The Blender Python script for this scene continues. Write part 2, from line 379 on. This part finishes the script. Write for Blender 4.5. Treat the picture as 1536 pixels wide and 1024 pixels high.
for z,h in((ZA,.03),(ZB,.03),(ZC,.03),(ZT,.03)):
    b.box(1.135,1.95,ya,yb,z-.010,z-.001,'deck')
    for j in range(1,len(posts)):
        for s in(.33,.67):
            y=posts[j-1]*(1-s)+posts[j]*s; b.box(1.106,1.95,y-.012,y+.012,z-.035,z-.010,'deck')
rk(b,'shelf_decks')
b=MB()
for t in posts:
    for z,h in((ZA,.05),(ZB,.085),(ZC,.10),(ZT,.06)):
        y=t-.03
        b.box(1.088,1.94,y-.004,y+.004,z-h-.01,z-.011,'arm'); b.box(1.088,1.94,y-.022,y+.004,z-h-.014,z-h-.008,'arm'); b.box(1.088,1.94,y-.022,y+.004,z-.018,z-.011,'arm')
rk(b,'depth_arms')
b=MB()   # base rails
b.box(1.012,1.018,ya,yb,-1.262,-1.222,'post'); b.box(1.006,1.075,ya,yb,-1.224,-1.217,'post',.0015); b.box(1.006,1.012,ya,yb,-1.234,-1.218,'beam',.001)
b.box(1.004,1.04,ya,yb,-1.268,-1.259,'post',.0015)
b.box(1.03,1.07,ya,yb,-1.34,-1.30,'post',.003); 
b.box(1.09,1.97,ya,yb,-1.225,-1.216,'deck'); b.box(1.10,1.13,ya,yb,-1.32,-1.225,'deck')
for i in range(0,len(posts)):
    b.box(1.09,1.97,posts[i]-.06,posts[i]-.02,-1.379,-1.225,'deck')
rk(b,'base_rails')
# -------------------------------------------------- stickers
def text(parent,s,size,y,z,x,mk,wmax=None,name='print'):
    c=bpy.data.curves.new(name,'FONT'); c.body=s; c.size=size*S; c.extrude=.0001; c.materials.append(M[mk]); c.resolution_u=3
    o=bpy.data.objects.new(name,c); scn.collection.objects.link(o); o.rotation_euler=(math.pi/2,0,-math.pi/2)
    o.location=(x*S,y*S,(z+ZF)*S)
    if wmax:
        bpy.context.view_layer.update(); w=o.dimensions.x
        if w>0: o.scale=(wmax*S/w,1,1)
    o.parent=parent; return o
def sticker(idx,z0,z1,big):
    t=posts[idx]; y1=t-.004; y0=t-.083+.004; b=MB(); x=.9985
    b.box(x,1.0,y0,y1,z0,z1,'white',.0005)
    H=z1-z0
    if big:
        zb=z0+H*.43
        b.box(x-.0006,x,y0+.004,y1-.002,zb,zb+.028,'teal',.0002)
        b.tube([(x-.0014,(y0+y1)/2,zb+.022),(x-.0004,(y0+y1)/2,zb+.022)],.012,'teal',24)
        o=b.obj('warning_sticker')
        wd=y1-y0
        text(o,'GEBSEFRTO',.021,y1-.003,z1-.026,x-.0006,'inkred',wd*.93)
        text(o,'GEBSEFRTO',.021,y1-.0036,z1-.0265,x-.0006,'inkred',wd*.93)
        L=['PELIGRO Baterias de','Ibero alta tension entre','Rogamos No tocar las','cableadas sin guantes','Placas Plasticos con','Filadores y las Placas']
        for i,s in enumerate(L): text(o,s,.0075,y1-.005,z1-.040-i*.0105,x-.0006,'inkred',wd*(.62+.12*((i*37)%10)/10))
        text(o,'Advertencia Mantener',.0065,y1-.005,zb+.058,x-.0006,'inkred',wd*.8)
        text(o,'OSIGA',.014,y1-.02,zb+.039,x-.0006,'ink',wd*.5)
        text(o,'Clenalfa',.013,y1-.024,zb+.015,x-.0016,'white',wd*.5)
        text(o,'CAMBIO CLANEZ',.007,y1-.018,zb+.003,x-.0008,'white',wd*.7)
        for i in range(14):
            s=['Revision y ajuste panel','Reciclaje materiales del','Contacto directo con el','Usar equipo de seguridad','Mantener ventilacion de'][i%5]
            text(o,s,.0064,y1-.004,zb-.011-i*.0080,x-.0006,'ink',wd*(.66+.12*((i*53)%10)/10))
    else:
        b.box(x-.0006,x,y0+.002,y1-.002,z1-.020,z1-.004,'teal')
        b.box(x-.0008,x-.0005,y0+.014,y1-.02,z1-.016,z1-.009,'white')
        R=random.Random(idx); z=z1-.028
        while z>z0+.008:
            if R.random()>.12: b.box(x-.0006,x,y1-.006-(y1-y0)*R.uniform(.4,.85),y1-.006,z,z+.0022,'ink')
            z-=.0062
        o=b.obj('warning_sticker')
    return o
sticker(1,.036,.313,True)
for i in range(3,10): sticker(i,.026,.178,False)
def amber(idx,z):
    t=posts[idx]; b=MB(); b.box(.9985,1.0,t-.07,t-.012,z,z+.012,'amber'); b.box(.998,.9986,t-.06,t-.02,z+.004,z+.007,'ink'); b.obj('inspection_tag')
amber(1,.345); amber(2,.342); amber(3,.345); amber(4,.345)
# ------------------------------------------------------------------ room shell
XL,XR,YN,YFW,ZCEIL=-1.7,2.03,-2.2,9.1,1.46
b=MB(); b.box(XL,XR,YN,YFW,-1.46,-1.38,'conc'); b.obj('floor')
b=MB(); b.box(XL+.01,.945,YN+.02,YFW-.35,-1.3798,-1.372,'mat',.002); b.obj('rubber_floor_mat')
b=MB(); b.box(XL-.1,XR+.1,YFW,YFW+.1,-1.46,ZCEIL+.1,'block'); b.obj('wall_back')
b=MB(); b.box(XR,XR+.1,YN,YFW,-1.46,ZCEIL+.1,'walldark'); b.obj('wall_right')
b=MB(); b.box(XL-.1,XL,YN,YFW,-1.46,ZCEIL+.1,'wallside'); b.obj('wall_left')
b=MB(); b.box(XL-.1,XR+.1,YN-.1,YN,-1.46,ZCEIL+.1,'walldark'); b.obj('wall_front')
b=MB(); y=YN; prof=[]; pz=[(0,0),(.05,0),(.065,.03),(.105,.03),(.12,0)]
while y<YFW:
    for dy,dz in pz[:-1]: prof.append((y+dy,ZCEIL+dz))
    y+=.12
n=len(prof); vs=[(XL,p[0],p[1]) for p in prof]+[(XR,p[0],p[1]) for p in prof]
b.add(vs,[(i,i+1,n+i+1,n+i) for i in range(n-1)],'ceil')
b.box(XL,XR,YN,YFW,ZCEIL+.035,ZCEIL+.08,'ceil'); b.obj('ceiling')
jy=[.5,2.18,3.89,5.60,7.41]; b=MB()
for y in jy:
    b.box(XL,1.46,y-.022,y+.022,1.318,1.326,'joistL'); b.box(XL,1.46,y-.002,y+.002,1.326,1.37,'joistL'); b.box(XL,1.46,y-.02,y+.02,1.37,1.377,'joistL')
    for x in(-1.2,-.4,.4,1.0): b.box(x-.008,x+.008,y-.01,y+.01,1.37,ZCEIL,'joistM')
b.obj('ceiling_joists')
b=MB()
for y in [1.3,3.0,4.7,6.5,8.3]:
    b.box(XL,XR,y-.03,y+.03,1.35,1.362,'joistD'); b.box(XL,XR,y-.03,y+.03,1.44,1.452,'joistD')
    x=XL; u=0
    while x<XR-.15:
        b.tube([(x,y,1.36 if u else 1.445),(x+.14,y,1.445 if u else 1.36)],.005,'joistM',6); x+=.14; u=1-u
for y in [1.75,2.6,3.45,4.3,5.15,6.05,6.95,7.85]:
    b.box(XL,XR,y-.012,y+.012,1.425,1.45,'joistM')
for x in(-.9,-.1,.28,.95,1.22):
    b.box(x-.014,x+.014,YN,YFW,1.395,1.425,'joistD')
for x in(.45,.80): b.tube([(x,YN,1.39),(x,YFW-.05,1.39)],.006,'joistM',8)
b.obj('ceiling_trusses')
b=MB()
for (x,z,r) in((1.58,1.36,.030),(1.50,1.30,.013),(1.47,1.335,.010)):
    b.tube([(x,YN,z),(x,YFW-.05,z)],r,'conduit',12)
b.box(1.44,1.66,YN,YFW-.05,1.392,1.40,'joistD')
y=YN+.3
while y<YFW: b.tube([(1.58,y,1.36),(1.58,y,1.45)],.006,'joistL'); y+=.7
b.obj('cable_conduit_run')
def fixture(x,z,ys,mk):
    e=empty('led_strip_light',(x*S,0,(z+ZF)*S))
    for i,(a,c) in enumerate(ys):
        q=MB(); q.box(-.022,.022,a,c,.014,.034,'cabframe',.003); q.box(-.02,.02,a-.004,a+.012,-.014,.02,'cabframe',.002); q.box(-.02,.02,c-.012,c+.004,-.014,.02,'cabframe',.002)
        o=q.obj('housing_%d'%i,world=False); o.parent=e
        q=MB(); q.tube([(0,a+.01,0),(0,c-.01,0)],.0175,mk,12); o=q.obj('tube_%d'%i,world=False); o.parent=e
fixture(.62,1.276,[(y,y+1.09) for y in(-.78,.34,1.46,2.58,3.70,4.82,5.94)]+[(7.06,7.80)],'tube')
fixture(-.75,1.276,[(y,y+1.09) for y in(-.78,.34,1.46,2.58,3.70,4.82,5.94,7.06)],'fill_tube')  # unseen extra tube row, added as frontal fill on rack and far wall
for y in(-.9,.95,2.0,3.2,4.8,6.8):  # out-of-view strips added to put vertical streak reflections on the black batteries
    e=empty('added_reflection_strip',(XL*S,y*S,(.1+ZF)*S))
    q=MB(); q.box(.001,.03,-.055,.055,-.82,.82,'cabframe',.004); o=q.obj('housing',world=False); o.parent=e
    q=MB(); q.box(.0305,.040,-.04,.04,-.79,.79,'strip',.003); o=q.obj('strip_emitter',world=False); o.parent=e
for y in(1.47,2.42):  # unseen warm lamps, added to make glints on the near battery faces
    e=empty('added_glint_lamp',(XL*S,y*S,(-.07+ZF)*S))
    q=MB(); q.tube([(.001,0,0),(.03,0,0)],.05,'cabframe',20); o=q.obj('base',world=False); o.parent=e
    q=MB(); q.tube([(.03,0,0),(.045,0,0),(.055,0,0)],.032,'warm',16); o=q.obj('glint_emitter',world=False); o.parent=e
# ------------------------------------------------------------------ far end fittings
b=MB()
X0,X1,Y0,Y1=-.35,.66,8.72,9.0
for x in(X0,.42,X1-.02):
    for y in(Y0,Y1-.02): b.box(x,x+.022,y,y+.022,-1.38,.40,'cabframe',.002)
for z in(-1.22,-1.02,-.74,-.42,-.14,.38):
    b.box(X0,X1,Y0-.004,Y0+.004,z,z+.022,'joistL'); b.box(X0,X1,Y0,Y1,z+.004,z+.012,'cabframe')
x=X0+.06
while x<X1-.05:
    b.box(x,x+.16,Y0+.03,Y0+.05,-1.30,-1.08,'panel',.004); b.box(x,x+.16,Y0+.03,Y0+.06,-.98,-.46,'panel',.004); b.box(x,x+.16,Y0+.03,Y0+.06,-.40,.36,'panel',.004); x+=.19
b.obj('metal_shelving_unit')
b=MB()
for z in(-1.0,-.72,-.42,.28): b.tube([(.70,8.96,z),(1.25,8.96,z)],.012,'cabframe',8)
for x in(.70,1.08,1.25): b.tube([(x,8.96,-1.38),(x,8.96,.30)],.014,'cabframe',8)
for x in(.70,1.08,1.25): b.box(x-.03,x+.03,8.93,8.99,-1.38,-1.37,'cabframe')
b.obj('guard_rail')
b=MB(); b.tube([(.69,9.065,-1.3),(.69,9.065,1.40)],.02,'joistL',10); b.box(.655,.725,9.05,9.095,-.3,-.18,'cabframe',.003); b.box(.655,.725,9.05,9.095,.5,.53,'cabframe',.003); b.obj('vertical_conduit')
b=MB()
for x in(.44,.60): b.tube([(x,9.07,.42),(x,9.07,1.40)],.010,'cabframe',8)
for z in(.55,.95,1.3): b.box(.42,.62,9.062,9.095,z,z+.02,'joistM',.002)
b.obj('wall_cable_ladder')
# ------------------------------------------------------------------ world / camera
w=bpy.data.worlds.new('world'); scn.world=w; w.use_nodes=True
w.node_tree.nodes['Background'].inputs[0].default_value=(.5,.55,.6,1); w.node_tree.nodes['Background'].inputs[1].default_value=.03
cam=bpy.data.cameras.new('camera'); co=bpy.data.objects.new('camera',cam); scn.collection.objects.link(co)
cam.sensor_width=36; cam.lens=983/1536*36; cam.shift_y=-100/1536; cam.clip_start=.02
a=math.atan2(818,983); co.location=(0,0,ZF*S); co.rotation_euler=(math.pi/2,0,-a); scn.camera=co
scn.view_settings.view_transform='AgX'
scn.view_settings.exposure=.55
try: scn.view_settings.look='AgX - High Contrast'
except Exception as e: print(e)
|---|
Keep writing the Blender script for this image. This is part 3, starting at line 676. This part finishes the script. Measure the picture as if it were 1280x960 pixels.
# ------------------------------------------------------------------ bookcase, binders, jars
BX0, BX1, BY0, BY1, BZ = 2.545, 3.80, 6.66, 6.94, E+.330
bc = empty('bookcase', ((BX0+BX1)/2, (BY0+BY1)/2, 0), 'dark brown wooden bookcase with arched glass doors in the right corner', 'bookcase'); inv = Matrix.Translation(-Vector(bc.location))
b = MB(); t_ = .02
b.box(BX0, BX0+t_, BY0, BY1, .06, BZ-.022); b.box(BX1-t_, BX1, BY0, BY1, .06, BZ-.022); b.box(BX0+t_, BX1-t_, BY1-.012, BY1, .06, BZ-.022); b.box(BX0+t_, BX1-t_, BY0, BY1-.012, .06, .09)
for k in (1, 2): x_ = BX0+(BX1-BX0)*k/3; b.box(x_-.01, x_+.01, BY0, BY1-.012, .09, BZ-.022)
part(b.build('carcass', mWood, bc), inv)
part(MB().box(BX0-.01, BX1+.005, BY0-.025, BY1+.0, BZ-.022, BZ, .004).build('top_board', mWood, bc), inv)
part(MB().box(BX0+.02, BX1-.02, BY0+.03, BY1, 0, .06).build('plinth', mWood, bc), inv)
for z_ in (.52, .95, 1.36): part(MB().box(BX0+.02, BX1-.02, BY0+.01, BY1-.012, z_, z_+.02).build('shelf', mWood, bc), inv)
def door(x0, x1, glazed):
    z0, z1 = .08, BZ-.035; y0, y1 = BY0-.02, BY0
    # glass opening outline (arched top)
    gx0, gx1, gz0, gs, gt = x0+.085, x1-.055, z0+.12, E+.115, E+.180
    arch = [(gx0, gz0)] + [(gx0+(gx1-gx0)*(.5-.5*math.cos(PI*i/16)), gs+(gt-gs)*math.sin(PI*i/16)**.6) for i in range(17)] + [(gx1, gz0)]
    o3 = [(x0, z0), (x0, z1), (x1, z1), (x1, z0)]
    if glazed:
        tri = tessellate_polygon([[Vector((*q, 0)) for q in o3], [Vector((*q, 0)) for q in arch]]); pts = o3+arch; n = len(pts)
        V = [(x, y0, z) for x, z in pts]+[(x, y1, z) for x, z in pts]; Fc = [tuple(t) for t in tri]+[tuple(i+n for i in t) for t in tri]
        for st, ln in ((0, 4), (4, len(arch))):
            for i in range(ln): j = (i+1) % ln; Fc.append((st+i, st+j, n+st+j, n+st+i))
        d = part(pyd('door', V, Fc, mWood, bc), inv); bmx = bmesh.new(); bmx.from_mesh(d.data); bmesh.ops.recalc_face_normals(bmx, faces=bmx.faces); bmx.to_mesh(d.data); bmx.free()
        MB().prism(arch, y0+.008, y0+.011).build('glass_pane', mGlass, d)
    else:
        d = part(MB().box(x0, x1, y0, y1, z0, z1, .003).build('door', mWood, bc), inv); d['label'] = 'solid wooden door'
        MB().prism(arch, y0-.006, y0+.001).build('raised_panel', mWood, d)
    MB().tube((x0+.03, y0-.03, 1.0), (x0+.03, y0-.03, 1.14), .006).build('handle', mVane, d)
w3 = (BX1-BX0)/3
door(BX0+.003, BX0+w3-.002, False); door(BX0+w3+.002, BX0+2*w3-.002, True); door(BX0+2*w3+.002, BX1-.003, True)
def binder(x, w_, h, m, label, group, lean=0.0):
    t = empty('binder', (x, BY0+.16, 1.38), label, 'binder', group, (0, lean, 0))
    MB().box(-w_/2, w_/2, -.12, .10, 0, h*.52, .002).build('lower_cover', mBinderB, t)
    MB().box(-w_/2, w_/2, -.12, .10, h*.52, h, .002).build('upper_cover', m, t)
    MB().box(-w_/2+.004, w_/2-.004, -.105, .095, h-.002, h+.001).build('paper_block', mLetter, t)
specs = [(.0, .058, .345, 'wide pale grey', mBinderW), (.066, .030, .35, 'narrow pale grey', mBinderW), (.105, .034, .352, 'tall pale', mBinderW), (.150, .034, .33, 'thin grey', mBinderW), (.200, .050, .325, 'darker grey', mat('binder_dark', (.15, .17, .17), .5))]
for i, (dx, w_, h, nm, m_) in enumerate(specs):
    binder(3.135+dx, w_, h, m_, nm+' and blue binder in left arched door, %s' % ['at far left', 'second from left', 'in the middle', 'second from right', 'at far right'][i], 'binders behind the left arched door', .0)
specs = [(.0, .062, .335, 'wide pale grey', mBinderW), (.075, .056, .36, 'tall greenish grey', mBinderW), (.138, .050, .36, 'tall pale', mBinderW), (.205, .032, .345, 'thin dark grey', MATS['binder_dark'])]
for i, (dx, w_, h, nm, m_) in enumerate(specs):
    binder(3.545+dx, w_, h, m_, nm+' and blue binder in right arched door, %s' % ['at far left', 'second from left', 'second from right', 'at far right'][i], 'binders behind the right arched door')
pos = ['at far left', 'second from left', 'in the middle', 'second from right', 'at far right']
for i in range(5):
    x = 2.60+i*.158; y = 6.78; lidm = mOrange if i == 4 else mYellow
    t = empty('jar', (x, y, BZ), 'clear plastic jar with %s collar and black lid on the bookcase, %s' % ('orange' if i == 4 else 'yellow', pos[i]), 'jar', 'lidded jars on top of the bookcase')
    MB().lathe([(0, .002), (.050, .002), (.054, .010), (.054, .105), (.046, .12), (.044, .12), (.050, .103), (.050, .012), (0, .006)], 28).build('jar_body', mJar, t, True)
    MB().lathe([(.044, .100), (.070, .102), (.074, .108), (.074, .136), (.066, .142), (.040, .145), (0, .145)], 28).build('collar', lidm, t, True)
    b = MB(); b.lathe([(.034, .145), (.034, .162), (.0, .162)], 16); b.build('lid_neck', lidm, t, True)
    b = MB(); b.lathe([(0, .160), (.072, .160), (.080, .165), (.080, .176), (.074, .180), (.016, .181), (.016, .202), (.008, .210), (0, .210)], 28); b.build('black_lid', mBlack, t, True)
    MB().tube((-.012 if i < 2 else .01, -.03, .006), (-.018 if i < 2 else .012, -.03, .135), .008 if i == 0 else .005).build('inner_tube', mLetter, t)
|---|
* WORK TO COMPLETE:
Search the data above for lines holding "finishes" and copy each of them.

* ANSWER FOR THIS EXERCISE:
The Blender Python script for this scene continues. Write part 2, from line 379 on. This part finishes the script. Write for Blender 4.5. Treat the picture as 1536 pixels wide and 1024 pixels high.
Keep writing the Blender script for this image. This is part 3, starting at line 676. This part finishes the script. Measure the picture as if it were 1280x960 pixels.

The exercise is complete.